What IS reasonable disk drive temperature?

Jim Cornette fc-cornette at insight.rr.com
Mon Jun 13 03:00:30 UTC 2005


Alexander Dalloz wrote:

>Am Mo, den 13.06.2005 schrieb Jim Cornette um 3:43:
>
>  
>
>>This program should be sufficient for the purpose. Is 46 Degrees C hot 
>>for a light duty installation? The drives in the environment that they 
>>are used are constanlty performing read/write operations and are powered 
>>on 24/7
>>    
>>
>
>  
>
>>Jim
>>
>>Installed: hddtemp.i386 0:0.3-0.4.beta13
>>Complete!
>>
>>hddtemp /dev/hda
>>/dev/hda: IC25N040ATCS04-0: 46°C
>>    
>>
>
>46°C is too much in my opinion. It is not that bad that you very quickly
>will have problems but the temperature will massively lower the drive's
>lifetime. I suggest you do a better cooling. Place a 80mm fan in front
>of the harddrive(s). That helps a lot. 30°C - 35°C are values which mean
>a good condition.
>
>Alexander
>
>
>  
>
These drives were very short lived and usually died out within 200 days 
for the first onset and others had a little longer lifespan near 300 
days with none making it any further without failures.
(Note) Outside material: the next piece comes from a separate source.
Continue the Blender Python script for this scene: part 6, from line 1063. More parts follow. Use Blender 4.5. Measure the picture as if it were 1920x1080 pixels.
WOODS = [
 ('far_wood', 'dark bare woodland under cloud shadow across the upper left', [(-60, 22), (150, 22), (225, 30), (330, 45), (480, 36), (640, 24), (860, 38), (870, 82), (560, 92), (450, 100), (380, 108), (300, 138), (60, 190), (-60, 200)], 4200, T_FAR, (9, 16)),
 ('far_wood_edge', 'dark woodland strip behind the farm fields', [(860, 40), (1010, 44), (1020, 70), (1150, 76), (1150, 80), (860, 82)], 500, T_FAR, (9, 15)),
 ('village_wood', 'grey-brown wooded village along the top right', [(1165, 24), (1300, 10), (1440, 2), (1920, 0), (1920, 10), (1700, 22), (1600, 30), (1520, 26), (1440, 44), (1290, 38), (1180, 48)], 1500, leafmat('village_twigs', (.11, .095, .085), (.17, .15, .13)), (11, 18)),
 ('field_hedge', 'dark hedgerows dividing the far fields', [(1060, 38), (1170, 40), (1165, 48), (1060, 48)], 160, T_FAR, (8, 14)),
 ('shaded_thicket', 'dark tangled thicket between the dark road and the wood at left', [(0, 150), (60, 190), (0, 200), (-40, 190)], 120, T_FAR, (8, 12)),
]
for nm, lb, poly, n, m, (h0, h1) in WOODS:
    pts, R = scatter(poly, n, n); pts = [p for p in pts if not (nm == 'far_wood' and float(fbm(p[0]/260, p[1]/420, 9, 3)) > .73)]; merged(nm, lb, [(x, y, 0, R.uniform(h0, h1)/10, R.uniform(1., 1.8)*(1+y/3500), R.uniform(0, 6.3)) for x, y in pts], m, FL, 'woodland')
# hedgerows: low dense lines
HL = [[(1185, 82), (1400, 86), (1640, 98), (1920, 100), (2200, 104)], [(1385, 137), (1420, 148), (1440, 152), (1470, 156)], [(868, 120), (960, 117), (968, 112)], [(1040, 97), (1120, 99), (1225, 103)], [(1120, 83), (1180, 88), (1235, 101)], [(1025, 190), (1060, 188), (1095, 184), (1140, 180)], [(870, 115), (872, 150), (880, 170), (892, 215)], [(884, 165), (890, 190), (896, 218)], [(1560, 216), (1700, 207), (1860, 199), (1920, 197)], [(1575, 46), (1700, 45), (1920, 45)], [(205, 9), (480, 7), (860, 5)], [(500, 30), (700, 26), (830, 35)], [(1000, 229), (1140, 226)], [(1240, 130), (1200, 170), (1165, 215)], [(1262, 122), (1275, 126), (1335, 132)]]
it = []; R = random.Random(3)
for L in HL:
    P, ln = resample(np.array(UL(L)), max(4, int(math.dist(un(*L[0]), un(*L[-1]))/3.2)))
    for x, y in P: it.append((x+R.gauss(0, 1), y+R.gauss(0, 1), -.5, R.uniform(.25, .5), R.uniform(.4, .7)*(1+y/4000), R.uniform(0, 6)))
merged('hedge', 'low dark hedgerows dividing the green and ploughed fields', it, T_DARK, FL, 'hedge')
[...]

My plan is to set up two identical machines as the product usually is 
sold as and run the tests with one using the now no longer used Hitachi, 
which smokes at low levels of duty compared to the Fujitsu, which seems 
to be running reliably well over 500 days of continuous service.
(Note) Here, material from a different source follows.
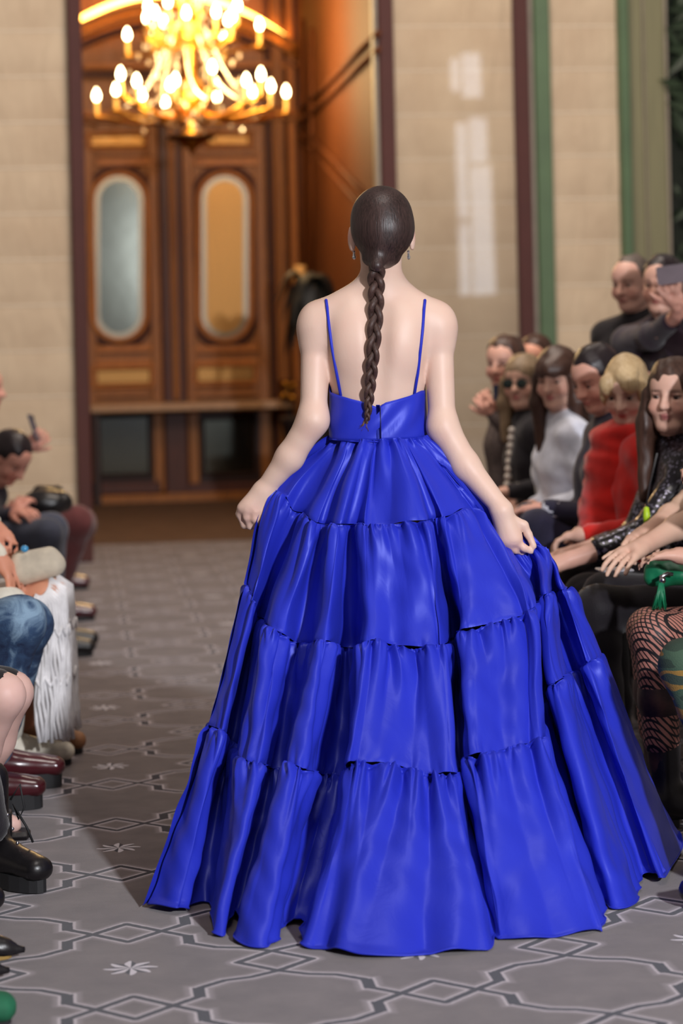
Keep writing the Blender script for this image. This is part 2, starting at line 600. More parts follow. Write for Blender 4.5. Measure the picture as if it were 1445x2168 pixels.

One scheme that was tried was to put a fan to blow air directly at the 
hard disk. The scheme was tried on around 20 computers and the machines 
did not fails as of yet. Before this scheme, the only fans were the CPU, 
power supply fan and another case fan to cool the whole unit.
Other than the 20 test units, the remaining units have the above 
configuration.
A newer scheme uses larger drives which consume twice the power. 
(changing from 2.5" to 3.5" drives and raising the profile of the case. 
No additional fans added)
I didn't think the changing of drives to 3.5", though larger platters 
would have more surface area to throw out the heat,  would be a better 
alternative over a better and a cooler running 2.5" drive.
Adding an additional fan and better cabling seemed to be a better route 
to take, along with good drives used in the first place. 
Some "frankencables" were used in these units also. (40-pin IDE cables 
with 2.5" to 3.5" adapters used). With the 20 test units, the 
"frankencables" were replaced with 40-pin to 44-pin cables. I believe 
the better cabling was more responsible for the 20 units not making any 
repair visits, but the extra cooling and switching of vendors for the 
hard drives all happened within th same timeframe.
I have one of the converted units that I kept. Running this unit against 
the standard build unit and also testing the 3.5" converted units might 
be interesting.
So the test can be ran with similar stress fo each unit, what might be  
good program to run in these units for a moderate to heavy constant load 
to be delivered to each test computer?